Enfin, Millet convoque des concepts géo-politiques comme "islamisation" et "terrorisme" qui semblent liés à cette vision esthétique qu'il porte sur l’assassinat commis par Breivik. Un pointillé trace donc une cohérence à définir entre "beauté", "islamisation", "assassinat" et "terrorisme". Je le pressens, mais sa nature m'échappe.
Elle m'échappe sans doute parce que dans l'acte de Breivik, il n'y a finalement pas d'objet. Je n'ai pas vu l'idéologue meurtrie en train de tirer, je n'ai pas vu les corps percés par les balles, les cris ou le sang par terre, les viscères, la merde sans doute qui a coulé avec la peur atroce.


Mimesis contre mimesis. La tête impassible d'A. Breivik est passé plusieurs fois sur les chaînes. Peut-on comparer cette présentation avec la fumée, l'immensité des tours, la percussion d'un moustique dont on sait qu'il pèse des dizaines de tonnes, et le feu ensuite, les corps qui se jettent dans la mort ?...Rien à voir en intensité, ni en quantité de projections sur les écrans. L'attentat du 11 Septembre a suscité une démesure de représentation, il est vrai, qui peut être jugée au plan esthétique, justement parce que la démesure peut faire basculer sa représentation dans un autre ordre.
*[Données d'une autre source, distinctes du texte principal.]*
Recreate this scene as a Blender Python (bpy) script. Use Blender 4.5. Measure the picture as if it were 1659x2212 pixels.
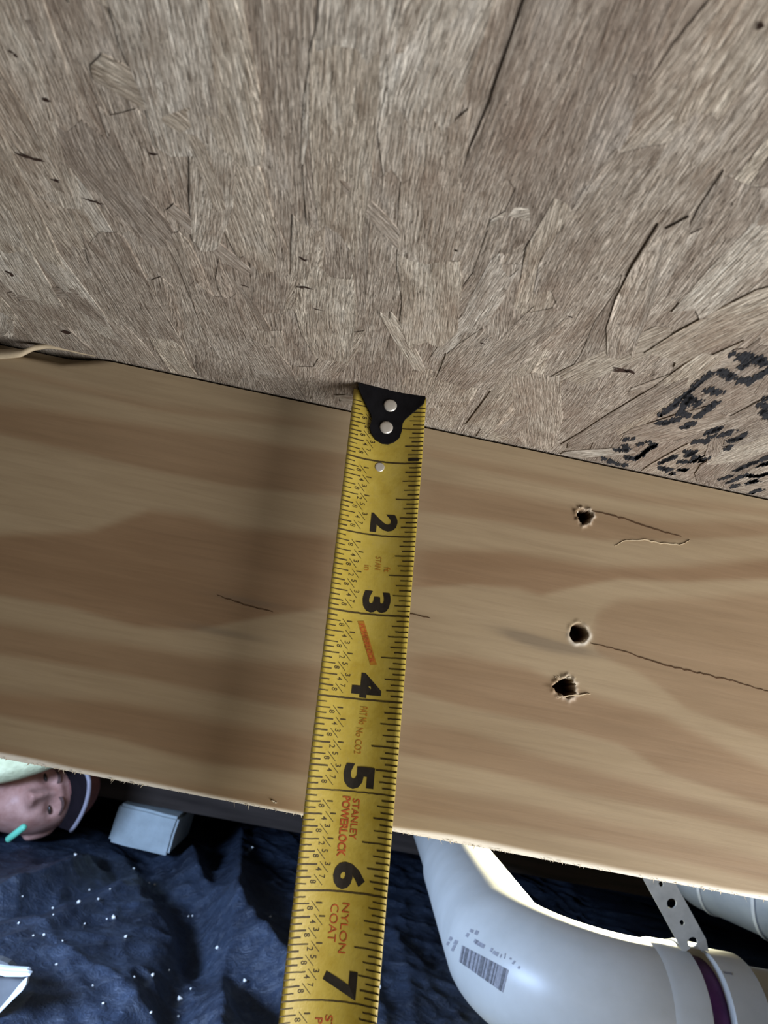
import bpy, bmesh, math, random
import numpy as np
from mathutils import Vector, Matrix, noise
from mathutils.bvhtree import BVHTree

for o in list(bpy.data.objects):
    bpy.data.objects.remove(o)
scene = bpy.context.scene
COL = scene.collection
R = math.radians
random.seed(7)
rng = np.random.default_rng(7)

# ------------------------------------------------------------------ camera
# world: underside of the subfloor is z = 0, the near face of the joist is y = 0
YAW, PITCH, ROLL, FPX = 0.04230846, 0.275702, 0.190671, 1431.5
W, H = 1659, 2212
CAM = np.array([0.0, -0.230865, -0.10092])
_F = np.array([math.sin(YAW)*math.cos(PITCH), math.cos(YAW)*math.cos(PITCH), math.sin(PITCH)])
_R0 = np.cross(_F, [0, 0, 1]); _R0 /= np.linalg.norm(_R0)
_U0 = np.cross(_R0, _F)
_R = _R0*math.cos(ROLL) + _U0*math.sin(ROLL)
_U = -_R0*math.sin(ROLL) + _U0*math.cos(ROLL)
cd = bpy.data.cameras.new('camera')
cam = bpy.data.objects.new('camera', cd)
COL.objects.link(cam)
cam.matrix_world = Matrix(((_R[0], _U[0], -_F[0], CAM[0]), (_R[1], _U[1], -_F[1], CAM[1]),
                           (_R[2], _U[2], -_F[2], CAM[2]), (0, 0, 0, 1)))
cd.sensor_fit = 'VERTICAL'
cd.sensor_height = 36.0
cd.sensor_width = 27.0
cd.lens = FPX/H*36.0
cd.clip_start = 0.005
cd.clip_end = 50
cd.dof.use_dof = True
cd.dof.focus_distance = 0.25
cd.dof.aperture_fstop = 26.0
scene.camera = cam

def ray(x, y):
    return _F + _R*(x-W/2)/FPX + _U*(H/2-y)/FPX
def onz(x, y, z):            # where a sight line meets a level plane
    d = ray(x, y); return CAM + d*(z-CAM[2])/d[2]
def ony(x, y, Y):            # where a sight line meets an upright plane
    d = ray(x, y); return CAM + d*(Y-CAM[1])/d[1]

# ------------------------------------------------------------------ world, lights, exposure
world = bpy.data.worlds.new('world'); scene.world = world
world.use_nodes = True
world.node_tree.nodes['Background'].inputs[0].default_value = (0.55, 0.7, 1.0, 1)
world.node_tree.nodes['Background'].inputs[1].default_value = 0.01
scene.view_settings.view_transform = 'Standard'
scene.view_settings.look = 'None'
scene.view_settings.exposure = 0.0
scene.view_settings.gamma = 1.0
scene.view_settings.use_curve_mapping = False

def area(name, loc, target, size, energy, color, spread=180):
    l = bpy.data.lights.new(name, 'AREA')
    l.shape = 'RECTANGLE'; l.size, l.size_y = size
    l.energy = energy; l.color = color; l.spread = R(spread)
    o = bpy.data.objects.new(name, l); COL.objects.link(o)
    o.location = loc
    o.rotation_euler = (Vector(target)-Vector(loc)).to_track_quat('-Z', 'Y').to_euler()
    return o
# light coming in through the crawl space hatch, low on the right
area('hatch_light', (0.43, -0.245, -0.345), (0.06, -0.04, -0.02), (0.32, 0.26), 2.15, (1.0, 0.965, 0.92), 116)
# cool daylight from a vent low on the left, running along the ground beyond the joist
area('vent_light', (-0.58, 0.09, -0.17), (0.0, 0.90, -0.45), (0.34, 0.14), 9.5, (0.47, 0.65, 1.0), 110)
# the other worker's lamp beyond the joist, on the right
area('work_light', (0.62, 1.05, -0.12), (0.26, 0.58, -0.27), (0.04, 0.04), 6.5, (1.0, 0.93, 0.62), 36)

# ------------------------------------------------------------------ helpers
def mesh_obj(name, verts, faces, mat=None, parent=None, smooth=False, uv=None, attrs=None):
    me = bpy.data.meshes.new(name)
    me.from_pydata([tuple(map(float, v)) for v in verts], [], faces)
    if uv is not None:
        l = me.uv_layers.new(name='UVMap')
        idx = np.empty(len(me.loops), dtype=np.int32); me.loops.foreach_get('vertex_index', idx)
        l.data.foreach_set('uv', np.asarray(uv, dtype=np.float32)[idx].ravel())
    if attrs:
        for k, v in attrs.items():
            a = me.attributes.new(k, 'FLOAT', 'POINT')
            a.data.foreach_set('value', np.asarray(v, dtype=np.float32))
    if smooth:
        me.polygons.foreach_set('use_smooth', [True]*len(me.polygons))
    me.update()
    o = bpy.data.objects.new(name, me); COL.objects.link(o)
    if mat: me.materials.append(mat)
    if parent: o.parent = parent
    return o
def empty(name, loc=(0, 0, 0)):
    o = bpy.data.objects.new(name, None); COL.objects.link(o); o.location = loc
    o.empty_display_size = 0.02
    return o
def put(o, parent):            # parent an object built in world coordinates
    o.parent = parent
    o.matrix_parent_inverse = Matrix.Translation(parent.location).inverted()
    return o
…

Ars longa, vita brevis, déclara Hippocrate. Peut-être Millet a t-il d'une certaine façon tenté d'illustrer l'aphorisme. Il ne saurait oublier que comme la sentence d'un certain Rocard, celui-ci a connu les délices de l'amputation. Pour être exact, il faut bien lui ajouter occasio praeceps, experimentum periculosum, iudicium difficile. En bon français : "occasion précipitée, expérimentation périlleuse, jugement difficile."